┏━━
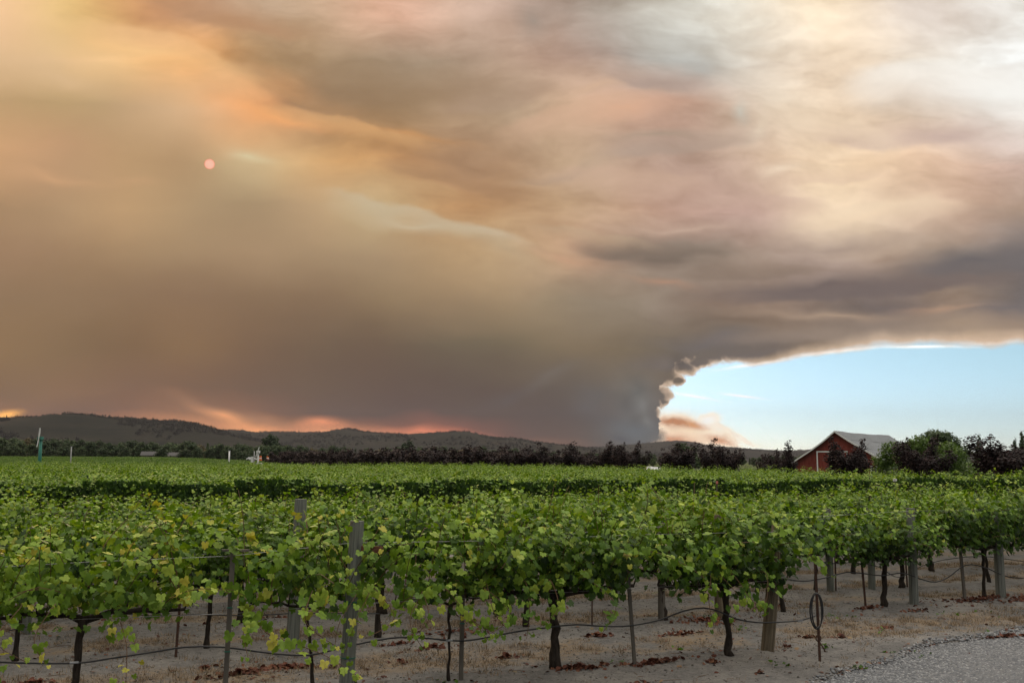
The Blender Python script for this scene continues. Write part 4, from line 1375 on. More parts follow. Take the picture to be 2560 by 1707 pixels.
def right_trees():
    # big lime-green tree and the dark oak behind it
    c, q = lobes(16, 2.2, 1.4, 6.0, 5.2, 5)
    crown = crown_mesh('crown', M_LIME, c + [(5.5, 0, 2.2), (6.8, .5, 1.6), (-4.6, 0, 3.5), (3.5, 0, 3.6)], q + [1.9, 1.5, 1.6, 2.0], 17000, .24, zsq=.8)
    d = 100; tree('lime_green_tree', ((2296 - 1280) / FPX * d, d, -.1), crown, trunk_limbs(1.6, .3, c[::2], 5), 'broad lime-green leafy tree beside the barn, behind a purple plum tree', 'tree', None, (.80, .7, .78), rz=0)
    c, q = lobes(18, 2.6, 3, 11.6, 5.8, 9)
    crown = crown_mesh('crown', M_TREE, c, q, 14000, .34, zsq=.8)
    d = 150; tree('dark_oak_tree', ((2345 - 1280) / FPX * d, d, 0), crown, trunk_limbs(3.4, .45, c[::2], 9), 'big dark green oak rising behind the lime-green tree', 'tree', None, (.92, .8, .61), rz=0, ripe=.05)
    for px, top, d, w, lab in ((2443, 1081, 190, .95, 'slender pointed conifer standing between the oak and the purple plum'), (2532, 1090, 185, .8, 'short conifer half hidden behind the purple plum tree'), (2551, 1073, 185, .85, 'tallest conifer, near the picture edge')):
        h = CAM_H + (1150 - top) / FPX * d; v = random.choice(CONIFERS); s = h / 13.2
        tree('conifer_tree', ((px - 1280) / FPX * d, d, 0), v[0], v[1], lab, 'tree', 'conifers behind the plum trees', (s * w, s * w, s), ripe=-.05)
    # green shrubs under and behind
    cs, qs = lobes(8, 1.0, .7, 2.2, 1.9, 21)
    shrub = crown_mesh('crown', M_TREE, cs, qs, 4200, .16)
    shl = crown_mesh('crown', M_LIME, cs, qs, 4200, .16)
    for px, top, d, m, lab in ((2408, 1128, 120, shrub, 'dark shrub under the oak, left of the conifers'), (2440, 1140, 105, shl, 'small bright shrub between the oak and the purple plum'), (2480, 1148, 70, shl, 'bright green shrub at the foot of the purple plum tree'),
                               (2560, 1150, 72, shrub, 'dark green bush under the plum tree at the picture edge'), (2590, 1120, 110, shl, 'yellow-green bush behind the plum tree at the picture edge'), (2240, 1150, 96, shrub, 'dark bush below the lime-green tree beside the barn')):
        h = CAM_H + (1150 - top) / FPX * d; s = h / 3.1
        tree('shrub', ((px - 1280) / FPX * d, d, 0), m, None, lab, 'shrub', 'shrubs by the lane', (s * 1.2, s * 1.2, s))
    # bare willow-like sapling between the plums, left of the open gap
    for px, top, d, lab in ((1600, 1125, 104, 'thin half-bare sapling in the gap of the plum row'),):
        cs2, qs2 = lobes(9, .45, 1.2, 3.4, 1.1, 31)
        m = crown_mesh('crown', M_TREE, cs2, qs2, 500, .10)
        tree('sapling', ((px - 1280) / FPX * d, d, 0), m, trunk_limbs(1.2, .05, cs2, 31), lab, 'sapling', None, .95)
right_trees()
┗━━
┏━━
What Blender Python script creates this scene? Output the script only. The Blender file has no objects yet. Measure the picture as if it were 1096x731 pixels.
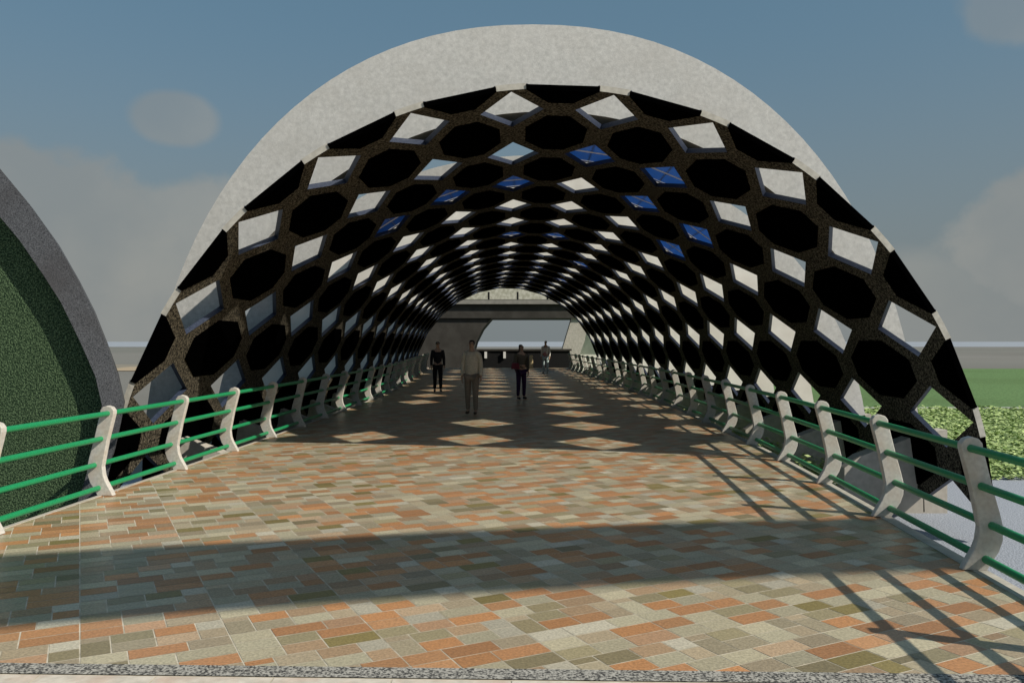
┗━━
Quote word for word the lines from the line holding "The Blender Python" through the line holding "c, q = lobes(16, 2.2, 1.4, 6.0, 5.2, 5)"; include both of those lines and add nothing.

OUTPUT BELOW:
The Blender Python script for this scene continues. Write part 4, from line 1375 on. More parts follow. Take the picture to be 2560 by 1707 pixels.
def right_trees():
    # big lime-green tree and the dark oak behind it
    c, q = lobes(16, 2.2, 1.4, 6.0, 5.2, 5)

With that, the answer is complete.